I found myself placing my value into the classmates around me instead of being worthy through my character and morals. I never understood that my worth and self-confidence wasn’t dependent on a group of eleven-year-old girls. I didn’t realize that I was the only dictator of my self-esteem and no one else has the right to control my value as a person.


But every so often, six years later, I’ll still experience a lapse of doubt and uncertainty in my life. I wonder if I am making the right choices and decisions in my life. Each doubt is a tornado that tears apart my newfound progress. Am I working hard enough to get into a good school? Am I choosing the right career path for me? I instantaneously turn back into the ten-year-old girl who only finds happiness in the opinion of others. I melt into my shoes as the anxiety and fear gnaw on my insides a little bit harder than usual. During these difficult times in life, I try to recenter myself as if the Earth was off her axis.


As I prepare myself for the distressing college applications and scholarships process, it is extremely easy to source my self-value from my standardized test scores and my grade point average. As the teacher hands back the test, the classroom is hushed with the exchanging of test scores. But, I have to understand the difference of being proud of myself for my efforts, not solely being happy based off of my academic achievements. Instead of shriveling into my fifth-grade-self in order to avoid the mess called my self-esteem, I will remember that my efforts are sufficient. I can relocate these feelings into motivation to work harder in order to reach my goals in life.

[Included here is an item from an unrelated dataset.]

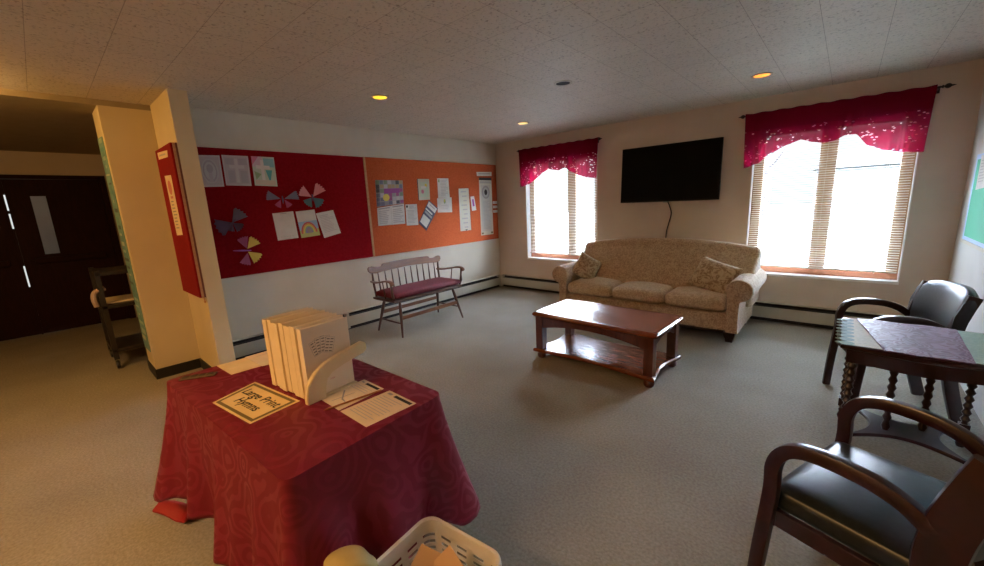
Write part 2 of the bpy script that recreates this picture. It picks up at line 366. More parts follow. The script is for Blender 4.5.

I am aware that every individual will feel self-conscious, at some point in their life. I mean, isn’t that why we post our best selfies to Instagram? We await the shower of likes and compliments that follow our recent post. We all experience a dependence on someone, however, we need to balance dependence with individualism. The only way to accept myself is to understand my flaws and learn how to surpass and overcome them. I cannot place my self-doubt into the hands of my friends and family. In the end, I need to confront the ten-year-old I was in order to become an individual in society who isn’t reliant on social media or the opinions of others.


The author's comments:

This is a personal essay that helped me realize who I am.